Oren Gross


Part I of this Article briefly describes the newest battlespace occupants. Robotic systems have been taking active part in combat. They now inhabit the air, the land, and the sea. They carry out missions ranging from surveillance and bomb disposal to “destroy and disable.” Part II examines the relevant principles of LOAC. It argues that drones are not, per se, unlawful under LOAC. Rather, the critical question is the same for drones as for other types of weapons, i.e., whether the specific use of the weapon complies with LOAC. In this context, the weapon must be deployed in accordance with LOAC’s fundamental principles of humanity, proportionality, distinction, taking precautions, and military necessity. Even if a specific type of weapon is not unlawful per se (or has not been specifically prohibited by particular treaties), it may not be used improperly, e.g., in a manner that would run afoul of these principles. Part III applies the principles of LOAC to drones. First, it analyzes the general trajectories of the development of new weapons throughout human history, which has involved trading off between three main considerations, namely distance, accuracy, and lethality.
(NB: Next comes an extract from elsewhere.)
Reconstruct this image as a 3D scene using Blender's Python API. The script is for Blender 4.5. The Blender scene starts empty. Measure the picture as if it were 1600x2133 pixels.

Second, it examines the rise of precision-guided munitions as an attempt to balance these three considerations, increasing military efficiency while minimizing harm to civilians and civilian objects. Part IV discusses the ability of drones to combine both remote exercise of force and high accuracy to reduce lethality. Part IV also closely examines both the promised benefits that the use of drones may bring to battlespace and the challenges to their deployment. Part V returns to the question of whether states and their military commanders have an obligation to use drones in the context of an armed conflict. It argues that although there are no treaties that deal specifically with the use of drones in armed conflict and no customary norms obligating the use of drones, such a duty may be derived from the cardinal principles of the law of armed conflict. It suggests that such an interpretation is merited if we accept that drones offer the possibility of a more humane war by combining remote and accurate use of force to reduce lethality among both friendly forces and innocent civilians. Part V concludes by setting out further challenges that ought to receive careful attention in developing and elaborating on the obligation to use drones in the battlefield.